Illinois Senator Orville H. Browning wrote in his diary: At night went to the Presidents — Found him at the War Department, and spent sometime with him there he pointing out the position of the Rebel forces about Richmond, and of our on the March after Jackson on the upper Potomac.”  President Lincoln writes General George B. McClellan:

I am very glad of Gen. F. J. Porter’s victory. Still, if it was a total rout of the enemy, I am puzzled to know why the Richmond and Fredericksburg Railroad was not seized. Again, as you say you have all the Railroads but the Richmond and Fredericksburg, I am puzzled to see how, lacking that, you can have any, except the scrap from Richmond to West-Point. The scrap of the Virginia Central from Richmond to Hanover Junction, without more, is simply nothing.

That the whole force of the enemy is concentrating in Richmond, I think can not be certainly known to you or me. Saxton, at Harper’s Ferry, informs us that a large force (supposed to be Jackson’s and Ewells) forced his advance from Charlestown to-day. Gen. King telegraphs us from Frederick’sburg that contrabands give certain information that fifteen thousand left Hanover Junction Monday morning to re-inforce Jackson. I am painfully impressed with the importance of the struggle before you; and I shall aid you all I can consistently with my view of due regard to all points.

Later, President arrives late to join Mrs. Lincoln for a performance by opera star Clara Louise Kellogg at Ford’s Theater.  As aide William O. Stoddard recalled the story:

There is to be a concert of music to-night, instead of a theatrical performance, at Ford’s. A prima donna will sing there, with much help. She is one of the long procession of queens of song who are great for a season and then cease to be immortal, but she is advertised as the equal of any queen who has preceded her. Mrs. Lincoln has been urged to go, and to take the President with her, and she has succeeded in obtaining his assent. Down in the Red Room, just now, she was relating to two or three of us what a task it was, in spite of the fact that he is fond of music. He is also strongly averse to a swallowtailed coat and kids, and the battle was nearly lost over the latter. She has invited quite a party to fill the President’s box, and we are not wanted there. In fact, we have so much work on hand that we shall get in a little late, at the best.

So, in the result, does the President’s entire party, for he was detained by national business, and hardly was able to keep his promise to Mrs. Lincoln. He put one of his gloves on after he left the White House, but the other will never all go on, for there is a Manassas Gap created between its thumb and forefinger, which tells of weak leather and a strong right hand.

What a dense pack there is in the theatre, and how many volunteers must recently have been paid off!

There is an immense amount of loyalty, no doubt, in this assembly, for it rises as the President enters, and gives him a round of cheers, after vigorously stamping at the first indication of his presence. He has but just seated himself when a harsh, croaking voice in the middle aisle, loud enough to be heard all over the house, exclaims:

“He hasn’t any business here! That’s all he cares for his poor soldiers!”

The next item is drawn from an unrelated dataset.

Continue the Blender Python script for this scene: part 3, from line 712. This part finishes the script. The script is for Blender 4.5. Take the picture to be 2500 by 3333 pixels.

There was a second of angry silence. “Put him out! Put him out!” But even louder than that is the indignant declaration uttered in a wrathful accent, telling of the Rhine, as well as of common sense:

“De President has a right to hees music! He ees goot to come! He shall haf hees music! Dot ees vot I shay! He shall haf hees music!”

The somebody in the middle aisle is discovered not to be a soldier, but the discovery is made by soldiers, and they are not making any noise over it whatever. They do not hurt him. They only hoist him up bodily and carry him to the door, and, as John Bunyan says, “I saw him no more.”

The President has seemingly paid no attention to the unpleasant little incident. The orchestra took a hint from somebody and struck up a storm of patriotic music, and now, as that dies away, out walks the prima donna, and Mr. Lincoln and all the volunteers present will have their music. Whether or not he will listen to it successfully is quite another matter.